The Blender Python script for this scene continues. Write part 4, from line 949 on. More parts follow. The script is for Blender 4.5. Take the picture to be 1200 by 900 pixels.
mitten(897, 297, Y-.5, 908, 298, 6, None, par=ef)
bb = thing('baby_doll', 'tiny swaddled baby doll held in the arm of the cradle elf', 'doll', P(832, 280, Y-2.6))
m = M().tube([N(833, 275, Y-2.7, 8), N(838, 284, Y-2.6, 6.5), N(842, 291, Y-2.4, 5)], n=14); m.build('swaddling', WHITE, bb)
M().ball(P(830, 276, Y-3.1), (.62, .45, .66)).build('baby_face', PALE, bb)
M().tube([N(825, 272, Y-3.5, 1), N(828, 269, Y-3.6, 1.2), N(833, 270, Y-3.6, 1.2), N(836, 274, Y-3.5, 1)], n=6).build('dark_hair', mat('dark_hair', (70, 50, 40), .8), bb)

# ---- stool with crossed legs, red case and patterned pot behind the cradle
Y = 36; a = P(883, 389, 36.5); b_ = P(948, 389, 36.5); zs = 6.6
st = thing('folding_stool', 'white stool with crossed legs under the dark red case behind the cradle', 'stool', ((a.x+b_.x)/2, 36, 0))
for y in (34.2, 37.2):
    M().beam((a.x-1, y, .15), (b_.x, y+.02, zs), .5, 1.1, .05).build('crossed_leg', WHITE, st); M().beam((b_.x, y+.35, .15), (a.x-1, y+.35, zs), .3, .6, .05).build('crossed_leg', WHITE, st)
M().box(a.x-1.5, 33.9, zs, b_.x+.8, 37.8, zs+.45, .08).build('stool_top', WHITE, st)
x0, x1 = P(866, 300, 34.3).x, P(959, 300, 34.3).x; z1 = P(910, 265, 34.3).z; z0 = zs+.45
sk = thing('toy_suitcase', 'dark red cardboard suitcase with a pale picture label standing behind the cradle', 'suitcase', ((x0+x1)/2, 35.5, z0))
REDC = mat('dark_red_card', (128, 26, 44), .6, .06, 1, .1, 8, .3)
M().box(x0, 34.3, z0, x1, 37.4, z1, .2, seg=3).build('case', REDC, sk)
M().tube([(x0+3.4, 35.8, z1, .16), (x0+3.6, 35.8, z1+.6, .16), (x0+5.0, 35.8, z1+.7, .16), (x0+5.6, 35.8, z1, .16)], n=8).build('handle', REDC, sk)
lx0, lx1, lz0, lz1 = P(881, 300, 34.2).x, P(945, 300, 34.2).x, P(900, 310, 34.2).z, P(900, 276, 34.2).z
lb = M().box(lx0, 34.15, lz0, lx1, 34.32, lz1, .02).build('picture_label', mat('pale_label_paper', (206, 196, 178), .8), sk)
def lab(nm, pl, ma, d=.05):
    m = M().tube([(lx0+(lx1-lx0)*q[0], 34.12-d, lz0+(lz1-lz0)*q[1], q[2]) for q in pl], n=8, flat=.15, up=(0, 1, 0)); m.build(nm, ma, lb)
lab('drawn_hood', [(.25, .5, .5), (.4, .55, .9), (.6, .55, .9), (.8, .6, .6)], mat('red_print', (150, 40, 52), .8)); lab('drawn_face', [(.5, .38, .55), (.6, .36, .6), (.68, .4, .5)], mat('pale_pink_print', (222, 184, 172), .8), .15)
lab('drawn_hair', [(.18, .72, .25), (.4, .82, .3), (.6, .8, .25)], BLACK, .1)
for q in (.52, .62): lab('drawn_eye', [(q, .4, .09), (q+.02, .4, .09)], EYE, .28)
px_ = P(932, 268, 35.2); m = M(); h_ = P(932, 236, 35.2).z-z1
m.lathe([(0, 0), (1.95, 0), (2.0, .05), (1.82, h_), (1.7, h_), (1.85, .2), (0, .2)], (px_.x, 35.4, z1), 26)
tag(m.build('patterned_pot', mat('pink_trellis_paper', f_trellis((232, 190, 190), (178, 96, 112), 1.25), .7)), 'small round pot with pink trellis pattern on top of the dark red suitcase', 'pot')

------

## Your goal
Once more, set down the full listing, verbatim.

## Output
The Blender Python script for this scene continues. Write part 4, from line 949 on. More parts follow. The script is for Blender 4.5. Take the picture to be 1200 by 900 pixels.
mitten(897, 297, Y-.5, 908, 298, 6, None, par=ef)
bb = thing('baby_doll', 'tiny swaddled baby doll held in the arm of the cradle elf', 'doll', P(832, 280, Y-2.6))
m = M().tube([N(833, 275, Y-2.7, 8), N(838, 284, Y-2.6, 6.5), N(842, 291, Y-2.4, 5)], n=14); m.build('swaddling', WHITE, bb)
M().ball(P(830, 276, Y-3.1), (.62, .45, .66)).build('baby_face', PALE, bb)
M().tube([N(825, 272, Y-3.5, 1), N(828, 269, Y-3.6, 1.2), N(833, 270, Y-3.6, 1.2), N(836, 274, Y-3.5, 1)], n=6).build('dark_hair', mat('dark_hair', (70, 50, 40), .8), bb)

# ---- stool with crossed legs, red case and patterned pot behind the cradle
Y = 36; a = P(883, 389, 36.5); b_ = P(948, 389, 36.5); zs = 6.6
st = thing('folding_stool', 'white stool with crossed legs under the dark red case behind the cradle', 'stool', ((a.x+b_.x)/2, 36, 0))
for y in (34.2, 37.2):
    M().beam((a.x-1, y, .15), (b_.x, y+.02, zs), .5, 1.1, .05).build('crossed_leg', WHITE, st); M().beam((b_.x, y+.35, .15), (a.x-1, y+.35, zs), .3, .6, .05).build('crossed_leg', WHITE, st)
M().box(a.x-1.5, 33.9, zs, b_.x+.8, 37.8, zs+.45, .08).build('stool_top', WHITE, st)
x0, x1 = P(866, 300, 34.3).x, P(959, 300, 34.3).x; z1 = P(910, 265, 34.3).z; z0 = zs+.45
sk = thing('toy_suitcase', 'dark red cardboard suitcase with a pale picture label standing behind the cradle', 'suitcase', ((x0+x1)/2, 35.5, z0))
REDC = mat('dark_red_card', (128, 26, 44), .6, .06, 1, .1, 8, .3)
M().box(x0, 34.3, z0, x1, 37.4, z1, .2, seg=3).build('case', REDC, sk)
M().tube([(x0+3.4, 35.8, z1, .16), (x0+3.6, 35.8, z1+.6, .16), (x0+5.0, 35.8, z1+.7, .16), (x0+5.6, 35.8, z1, .16)], n=8).build('handle', REDC, sk)
lx0, lx1, lz0, lz1 = P(881, 300, 34.2).x, P(945, 300, 34.2).x, P(900, 310, 34.2).z, P(900, 276, 34.2).z
lb = M().box(lx0, 34.15, lz0, lx1, 34.32, lz1, .02).build('picture_label', mat('pale_label_paper', (206, 196, 178), .8), sk)
def lab(nm, pl, ma, d=.05):
    m = M().tube([(lx0+(lx1-lx0)*q[0], 34.12-d, lz0+(lz1-lz0)*q[1], q[2]) for q in pl], n=8, flat=.15, up=(0, 1, 0)); m.build(nm, ma, lb)
lab('drawn_hood', [(.25, .5, .5), (.4, .55, .9), (.6, .55, .9), (.8, .6, .6)], mat('red_print', (150, 40, 52), .8)); lab('drawn_face', [(.5, .38, .55), (.6, .36, .6), (.68, .4, .5)], mat('pale_pink_print', (222, 184, 172), .8), .15)
lab('drawn_hair', [(.18, .72, .25), (.4, .82, .3), (.6, .8, .25)], BLACK, .1)
for q in (.52, .62): lab('drawn_eye', [(q, .4, .09), (q+.02, .4, .09)], EYE, .28)
px_ = P(932, 268, 35.2); m = M(); h_ = P(932, 236, 35.2).z-z1
m.lathe([(0, 0), (1.95, 0), (2.0, .05), (1.82, h_), (1.7, h_), (1.85, .2), (0, .2)], (px_.x, 35.4, z1), 26)
tag(m.build('patterned_pot', mat('pink_trellis_paper', f_trellis((232, 190, 190), (178, 96, 112), 1.25), .7)), 'small round pot with pink trellis pattern on top of the dark red suitcase', 'pot')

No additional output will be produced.